Gli immigrati e l'Europa, quando la politica vuole univocità. Intervista con Oliviero
Forti
Un gommone con 57 immigrati è stato soccorso stamani da un pattugliatore della Guardia
di Finanza a circa 30 miglia a sud di Lampedusa, in acque di competenza maltese. Resta
aperta, intanto, la discussione sul ruolo dell’Unione Europea, dopo che il ministro
degli Esteri italiano, Franco Frattini, ha denunciato l'assenza dell'Europa di fronte
al problema dell'immigrazione clandestina. Rispondendo al capo della diplomazia italiana,
fonti comunitarie fanno sapere che già alla prossima riunione dell’euro gruppo del
due settembre sarà presentato un piano di ridistribuzione europeo per i rifugiati
provenienti da Paesi terzi. Ma quanto è importante una gestione condivisa a livello
europeo del fenomeno immigrazione? Debora Donnini lo ha chiesto a Oliviero
Forti, responsabile dell’ufficio immigrazione della Caritas italiana:
R. - Certamente,
aiuterebbe in qualche modo a far decomprimere i flussi che attualmente vivono i Paesi
che si affacciano sul Mediterraneo: l’Italia, Malta, piuttosto che la Grecia e la
Spagna. E’ un problema certamente europeo, che ha bisogno di politiche condivise.
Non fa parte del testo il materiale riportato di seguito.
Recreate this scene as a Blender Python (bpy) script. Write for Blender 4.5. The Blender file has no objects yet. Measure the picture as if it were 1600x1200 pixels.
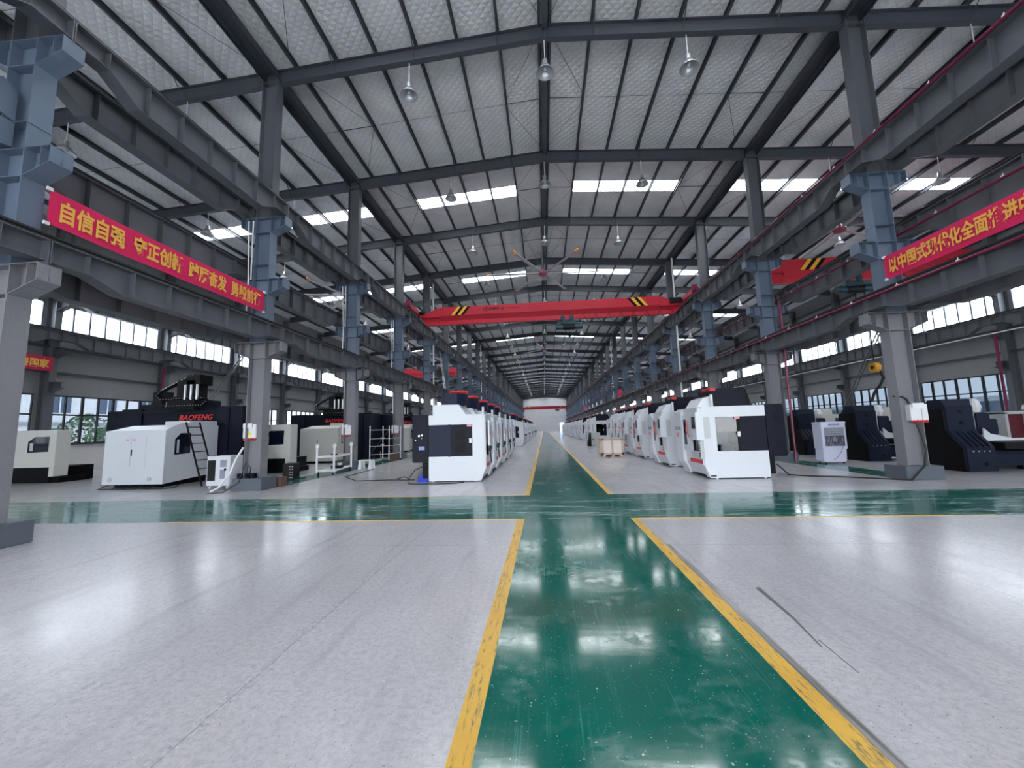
import bpy, bmesh, math, random
from mathutils import Vector, Matrix, Euler

random.seed(7)
SC = bpy.context.scene
COL = SC.collection

# ------------------------------------------------------------------ camera
F_PX, PITCH, YAW, ROLL, EYE = 609.0068, 0.113422, -0.0791948, -0.0276999, 1.665

def cam_ray(px, py):
    u = (px - 800) / F_PX; v = (600 - py) / F_PX
    c, s = math.cos(ROLL), math.sin(ROLL); u, v = u*c - v*s, u*s + v*c
    x, y, z = u, 1.0, v
    c, s = math.cos(PITCH), math.sin(PITCH); y, z = y*c - z*s, y*s + z*c
    c, s = math.cos(YAW), math.sin(YAW); x, y = x*c + y*s, -x*s + y*c
    return Vector((x, y, z))

cam_data = bpy.data.cameras.new('camera')
cam_data.sensor_width = 36.0
cam_data.lens = F_PX / 1600 * 36.0
cam_data.clip_start = 0.05
cam_data.clip_end = 600
cam = bpy.data.objects.new('camera', cam_data)
COL.objects.link(cam)
_f = cam_ray(800, 600).normalized()
_r = (cam_ray(900, 600) - cam_ray(800, 600)).normalized()
_u = _r.cross(_f).normalized()
cam.matrix_world = Matrix(((_r.x, _u.x, -_f.x, 0), (_r.y, _u.y, -_f.y, 0), (_r.z, _u.z, -_f.z, EYE), (0, 0, 0, 1)))
SC.camera = cam

# ------------------------------------------------------------------ light and exposure
SC.view_settings.view_transform = 'Standard'
SC.view_settings.look = 'None'
SC.view_settings.gamma = 1.0
SC.view_settings.use_curve_mapping = False
SC.view_settings.exposure = 1.5
SKY = 5.5           # overcast daylight seen through windows and the open gate behind the camera
ROOFLIGHT = 6.5     # glow of the translucent roof strips
SC.cycles.max_bounces = 8
SC.cycles.diffuse_bounces = 5
SC.cycles.glossy_bounces = 4
SC.cycles.transmission_bounces = 4
SC.cycles.transparent_max_bounces = 12
SC.cycles.caustics_reflective = False
SC.cycles.caustics_refractive = False
SC.cycles.sample_clamp_indirect = 6.0

world = bpy.data.worlds.new('overcast_sky')
SC.world = world
world.use_nodes = True
wn = world.node_tree
wn.nodes.clear()
wo = wn.nodes.new('ShaderNodeOutputWorld')
wb = wn.nodes.new('ShaderNodeBackground')
wt = wn.nodes.new('ShaderNodeTexCoord')
wr = wn.nodes.new('ShaderNodeValToRGB')
wsx = wn.nodes.new('ShaderNodeSeparateXYZ')
wn.links.new(wt.outputs['Generated'], wsx.inputs[0])
wn.links.new(wsx.outputs['Z'], wr.inputs['Fac'])
wr.color_ramp.elements[0].position = 0.0
wr.color_ramp.elements[0].color = (0.93, 0.96, 1.0, 1)
wr.color_ramp.elements[1].position = 0.8
wr.color_ramp.elements[1].color = (0.86, 0.93, 1.0, 1)
wn.links.new(wr.outputs['Color'], wb.inputs['Color'])
wb.inputs['Strength'].default_value = SKY
wn.links.new(wb.outputs[0], wo.inputs['Surface'])

# ------------------------------------------------------------------ materials
def srgb(r, g, b):
    f = lambda c: (c/255/12.92) if c/255 <= 0.04045 else ((c/255+0.055)/1.055)**2.4
    return (f(r), f(g), f(b))

def new_mat(name):
    m = bpy.data.materials.new(name); m.use_nodes = True
    nt = m.node_tree
    return m, nt, nt.nodes['Principled BSDF']

def mat(name, rgb, rough=0.5, metal=0.0, var=0.0, vscale=4.0, bump=0.0, bscale=60.0, spec=0.5, emit=None, estr=0.0, coat=0.0):
    m, nt, b = new_mat(name)
    c = srgb(*rgb)
    b.inputs['Base Color'].default_value = (*c, 1)
    b.inputs['Roughness'].default_value = rough
    b.inputs['Metallic'].default_value = metal
    b.inputs['Specular IOR Level'].default_value = spec
    b.inputs['Coat Weight'].default_value = coat
    if var > 0:
        tc = nt.nodes.new('ShaderNodeTexCoord')
        nz = nt.nodes.new('ShaderNodeTexNoise'); nz.inputs['Scale'].default_value = vscale; nz.inputs['Detail'].default_value = 6
        nt.links.new(tc.outputs['Object'], nz.inputs['Vector'])
        mx = nt.nodes.new('ShaderNodeMix'); mx.data_type = 'RGBA'
        mx.inputs['A'].default_value = (*[v*(1-var) for v in c], 1)
        mx.inputs['B'].default_value = (*[min(1, v*(1+var)) for v in c], 1)
        nt.links.new(nz.outputs['Fac'], mx.inputs['Factor'])
        nt.links.new(mx.outputs['Result'], b.inputs['Base Color'])
    if bump > 0:
        tc = nt.nodes.new('ShaderNodeTexCoord')
        nz = nt.nodes.new('ShaderNodeTexNoise'); nz.inputs['Scale'].default_value = bscale; nz.inputs['Detail'].default_value = 4
        nt.links.new(tc.outputs['Object'], nz.inputs['Vector'])
        bp = nt.nodes.new('ShaderNodeBump'); bp.inputs['Strength'].default_value = bump; bp.inputs['Distance'].default_value = 0.02
        nt.links.new(nz.outputs['Fac'], bp.inputs['Height'])
        nt.links.new(bp.outputs['Normal'], b.inputs['Normal'])
    if emit:
        b.inputs['Emission Color'].default_value = (*srgb(*emit), 1)
        b.inputs['Emission Strength'].default_value = estr
    return m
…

Nessuno ha intenzione di voler risolvere la grande questione migratoria attraverso
singole previsioni, però certamente una politica più lungimirante sarebbe di grande
aiuto e sostegno a situazioni, che poi hanno in quelle tragedie, che abbiamo purtroppo
vissuto solo qualche giorno fa, l’epilogo peggiore.
D.
- La Commissione Europea ha segnalato la necessità di condividere meglio la questione
a livello europeo...
R. - L’Europa non ha mai voluto
realmente intervenire sul tema migratorio in maniera forte, come in altri casi. Solo
su determinate questioni ha cercato di trovare una politica comune. Ma, sostanzialmente,
l’immigrazione oggi è ancora tema strettamente legato alle politiche interne dei singoli
Paesi. Finché questo avverrà, evidentemente sarà molto difficile lavorare congiuntamente,
perché i singoli Paesi decidono modalità di ingresso, termini e modi per stabilire
le quote e tutto questo spesso in maniera anche strumentale alle proprie politiche
interne. Quindi, tutto ciò certamente non aiuta una gestione di flussi che riguardano
le sponde sud dell’Europa, ma che in qualche modo vanno poi ad incidere su tutto il
resto del continente, giacché spesso si tratta di migranti che si muovono e non rimangono
né in Italia né in Grecia né in Spagna.
D. - Secondo
lei, però, sarebbe realizzabile a livello europeo una maggiore condivisione?
R.
- Non solo è fattibile, ma è necessaria. Certo, i tempi non sono stretti come qualcuno
vorrebbe. Quindi, non si risolve tutto nell’arco né di qualche mese né di qualche
anno. Bisogna, però, avviare il processo.